Add the ginger and garlic and immediately begin to stir. Continue to cook for 2-3 minutes, or until both are flecked with gold but not burnt.

Add the curry leaves to the hot oil and stand back—it will sputter impressively. Stir briefly, then add the green chillies, mint, cilantro, and ground cinnamon. Cook for 4-5 minutes, until the herbs are wilted.

Add the ground beef to the pan along with a large pinch of salt. Stir to combine well with the spices and herbs in the pan, pressing down on the beef and hacking at it with the side of your spatula occasionally to make sure that it is broken up and beginning to brown.

When the beef has just begin to brown, add the sweet potato and asparagus and stir to combine well.

Lower the heat and cover the pan with a tight-fitting lid.
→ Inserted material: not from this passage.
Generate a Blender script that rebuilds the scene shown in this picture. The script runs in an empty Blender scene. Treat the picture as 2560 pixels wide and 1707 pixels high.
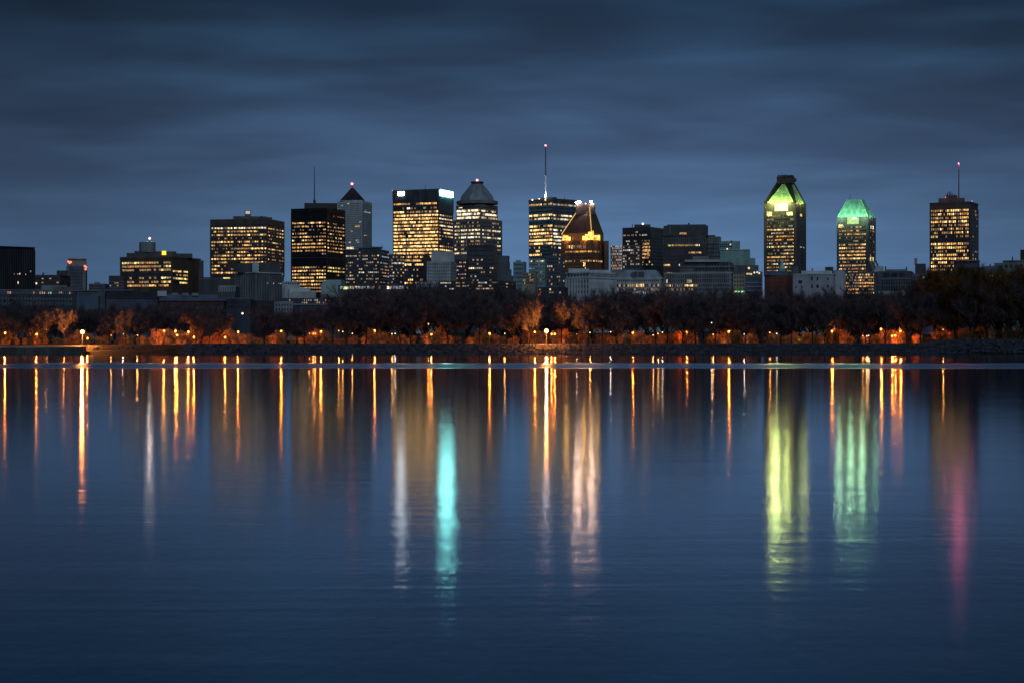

Let cook for 7-10 minutes, checking halfway through to make sure that nothing is sticking to the bottom of the pan. Add up to a quarter cup of water to the pan if it feels like it’s in danger of scorching.

Uncover the pan and check the sweet potato for doneness—it should be cooked through but still holding its shape. If there is more than a scant amount of liquid left at the bottom of the pan, raise the heat back up to high to reduce it.

Off the heat, add the amchur to the kheema along with a generous grind of fresh black pepper. Taste for salt and adjust as needed.

Serve hot with freshly made phulkas and tadka dhal for a perfect weekend lunch.